TASK INSTRUCTIONS:
Repeat the material verbatim and drop the pictures.

* * * * * * *

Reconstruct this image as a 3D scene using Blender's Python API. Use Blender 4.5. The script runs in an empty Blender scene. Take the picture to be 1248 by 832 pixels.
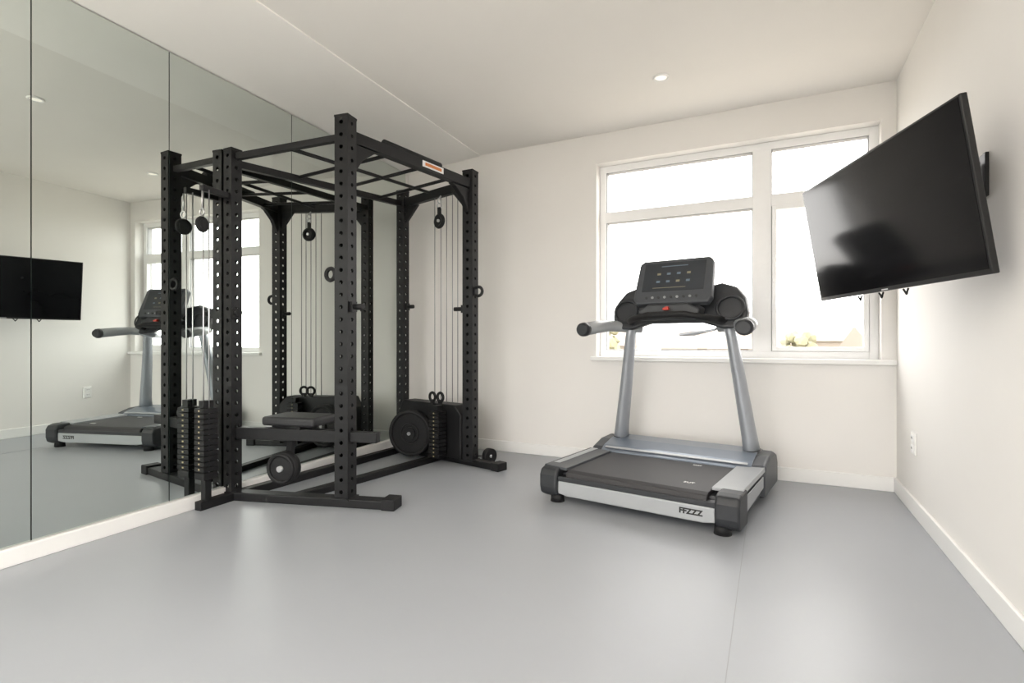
import bpy, bmesh, math, random
from mathutils import Vector, Matrix
random.seed(4)
V=Vector
scene=bpy.context.scene
try:
    scene.view_settings.view_transform='Standard'
    scene.view_settings.look='None'
except Exception as e: print(e)

# ---------------------------------------------------------------- materials
def mat(name,col,rough=.5,metal=0,noise=0,nscale=20,bump=0,bscale=200,emit=None,estr=1,coat=0,spec=None):
    m=bpy.data.materials.new(name); m.use_nodes=True
    nt=m.node_tree; b=nt.nodes['Principled BSDF']
    b.inputs['Base Color'].default_value=(*col,1)
    b.inputs['Roughness'].default_value=rough
    b.inputs['Metallic'].default_value=metal
    if spec is not None: b.inputs['Specular IOR Level'].default_value=spec
    if coat: b.inputs['Coat Weight'].default_value=coat
    tc=nt.nodes.new('ShaderNodeTexCoord')
    if noise:
        n=nt.nodes.new('ShaderNodeTexNoise'); n.inputs['Scale'].default_value=nscale
        n.inputs['Detail'].default_value=4
        r=nt.nodes.new('ShaderNodeValToRGB')
        r.color_ramp.elements[0].position=.3; r.color_ramp.elements[1].position=.7
        r.color_ramp.elements[0].color=(*[c*(1-noise) for c in col],1)
        r.color_ramp.elements[1].color=(*[min(1,c*(1+noise)) for c in col],1)
        nt.links.new(tc.outputs['Object'],n.inputs['Vector'])
        nt.links.new(n.outputs['Fac'],r.inputs['Fac'])
        nt.links.new(r.outputs['Color'],b.inputs['Base Color'])
    if bump:
        n=nt.nodes.new('ShaderNodeTexNoise'); n.inputs['Scale'].default_value=bscale
        bp=nt.nodes.new('ShaderNodeBump'); bp.inputs['Strength'].default_value=bump
        bp.inputs['Distance'].default_value=.002
        nt.links.new(tc.outputs['Object'],n.inputs['Vector'])
        nt.links.new(n.outputs['Fac'],bp.inputs['Height'])
        nt.links.new(bp.outputs['Normal'],b.inputs['Normal'])
    if emit:
        b.inputs['Emission Color'].default_value=(*emit,1)
        b.inputs['Emission Strength'].default_value=estr
    return m
M={}
M['wall']=mat('wall_paint',(.835,.815,.79),.85,noise=.01,nscale=2,bump=.05)
M['band']=mat('lightened_wall_strip',(.91,.89,.86),.85,noise=.01,nscale=2)  # base colour lightened so the strip shades like brighter wall beside the ceiling
M['ceil']=mat('ceiling_paint',(.86,.835,.80),.9,noise=.01,nscale=2)
M['trim']=mat('trim_gloss_white',(.88,.875,.86),.4,noise=.01,nscale=5)
M['floor']=mat('grey_vinyl_floor',(.35,.367,.395),.36,noise=.02,nscale=1.5,bump=.06,bscale=90)
M['seam']=mat('floor_seam',(.31,.32,.33),.6,noise=.02)
M['upvc']=mat('window_plastic',(.90,.90,.90),.35,noise=.01)
M['gasket']=mat('window_gasket',(.40,.40,.41),.6,noise=.03)
M['black']=mat('black_powdercoat',(.0085,.0085,.0095),.5,noise=.15,nscale=60,bump=.1,bscale=500,spec=.32)
M['rubber']=mat('black_rubber',(.009,.009,.010),.6,noise=.2,nscale=80,spec=.35)
M['vinyl']=mat('black_upholstery',(.018,.018,.020),.5,noise=.1,nscale=30,bump=.2,bscale=300)
M['steel']=mat('steel',(.55,.55,.56),.28,metal=1,noise=.03)
M['cable']=mat('cable_grey',(.30,.30,.31),.4,metal=.5,noise=.05)
M['gold']=mat('gold_numerals',(.5,.42,.25),.5,noise=.05)
M['silver']=mat('treadmill_silver',(.33,.35,.38),.36,metal=.35,noise=.03,nscale=10)
M['silverl']=mat('treadmill_light_silver',(.38,.395,.41),.38,metal=.2,noise=.02,nscale=10)
M['bluegrey']=mat('hood_blue_grey',(.17,.20,.245),.3,metal=.3,noise=.04,nscale=6,coat=.4)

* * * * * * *

RESULT FOR THIS TASK:
Reconstruct this image as a 3D scene using Blender's Python API. Use Blender 4.5. The script runs in an empty Blender scene. Take the picture to be 1248 by 832 pixels.
import bpy, bmesh, math, random
from mathutils import Vector, Matrix
random.seed(4)
V=Vector
scene=bpy.context.scene
try:
    scene.view_settings.view_transform='Standard'
    scene.view_settings.look='None'
except Exception as e: print(e)

# ---------------------------------------------------------------- materials
def mat(name,col,rough=.5,metal=0,noise=0,nscale=20,bump=0,bscale=200,emit=None,estr=1,coat=0,spec=None):
    m=bpy.data.materials.new(name); m.use_nodes=True
    nt=m.node_tree; b=nt.nodes['Principled BSDF']
    b.inputs['Base Color'].default_value=(*col,1)
    b.inputs['Roughness'].default_value=rough
    b.inputs['Metallic'].default_value=metal
    if spec is not None: b.inputs['Specular IOR Level'].default_value=spec
    if coat: b.inputs['Coat Weight'].default_value=coat
    tc=nt.nodes.new('ShaderNodeTexCoord')
    if noise:
        n=nt.nodes.new('ShaderNodeTexNoise'); n.inputs['Scale'].default_value=nscale
        n.inputs['Detail'].default_value=4
        r=nt.nodes.new('ShaderNodeValToRGB')
        r.color_ramp.elements[0].position=.3; r.color_ramp.elements[1].position=.7
        r.color_ramp.elements[0].color=(*[c*(1-noise) for c in col],1)
        r.color_ramp.elements[1].color=(*[min(1,c*(1+noise)) for c in col],1)
        nt.links.new(tc.outputs['Object'],n.inputs['Vector'])
        nt.links.new(n.outputs['Fac'],r.inputs['Fac'])
        nt.links.new(r.outputs['Color'],b.inputs['Base Color'])
    if bump:
        n=nt.nodes.new('ShaderNodeTexNoise'); n.inputs['Scale'].default_value=bscale
        bp=nt.nodes.new('ShaderNodeBump'); bp.inputs['Strength'].default_value=bump
        bp.inputs['Distance'].default_value=.002
        nt.links.new(tc.outputs['Object'],n.inputs['Vector'])
        nt.links.new(n.outputs['Fac'],bp.inputs['Height'])
        nt.links.new(bp.outputs['Normal'],b.inputs['Normal'])
    if emit:
        b.inputs['Emission Color'].default_value=(*emit,1)
        b.inputs['Emission Strength'].default_value=estr
    return m
M={}
M['wall']=mat('wall_paint',(.835,.815,.79),.85,noise=.01,nscale=2,bump=.05)
M['band']=mat('lightened_wall_strip',(.91,.89,.86),.85,noise=.01,nscale=2)  # base colour lightened so the strip shades like brighter wall beside the ceiling
M['ceil']=mat('ceiling_paint',(.86,.835,.80),.9,noise=.01,nscale=2)
M['trim']=mat('trim_gloss_white',(.88,.875,.86),.4,noise=.01,nscale=5)
M['floor']=mat('grey_vinyl_floor',(.35,.367,.395),.36,noise=.02,nscale=1.5,bump=.06,bscale=90)
M['seam']=mat('floor_seam',(.31,.32,.33),.6,noise=.02)
M['upvc']=mat('window_plastic',(.90,.90,.90),.35,noise=.01)
M['gasket']=mat('window_gasket',(.40,.40,.41),.6,noise=.03)
M['black']=mat('black_powdercoat',(.0085,.0085,.0095),.5,noise=.15,nscale=60,bump=.1,bscale=500,spec=.32)
M['rubber']=mat('black_rubber',(.009,.009,.010),.6,noise=.2,nscale=80,spec=.35)
M['vinyl']=mat('black_upholstery',(.018,.018,.020),.5,noise=.1,nscale=30,bump=.2,bscale=300)
M['steel']=mat('steel',(.55,.55,.56),.28,metal=1,noise=.03)
M['cable']=mat('cable_grey',(.30,.30,.31),.4,metal=.5,noise=.05)
M['gold']=mat('gold_numerals',(.5,.42,.25),.5,noise=.05)
M['silver']=mat('treadmill_silver',(.33,.35,.38),.36,metal=.35,noise=.03,nscale=10)
M['silverl']=mat('treadmill_light_silver',(.38,.395,.41),.38,metal=.2,noise=.02,nscale=10)
M['bluegrey']=mat('hood_blue_grey',(.17,.20,.245),.3,metal=.3,noise=.04,nscale=6,coat=.4)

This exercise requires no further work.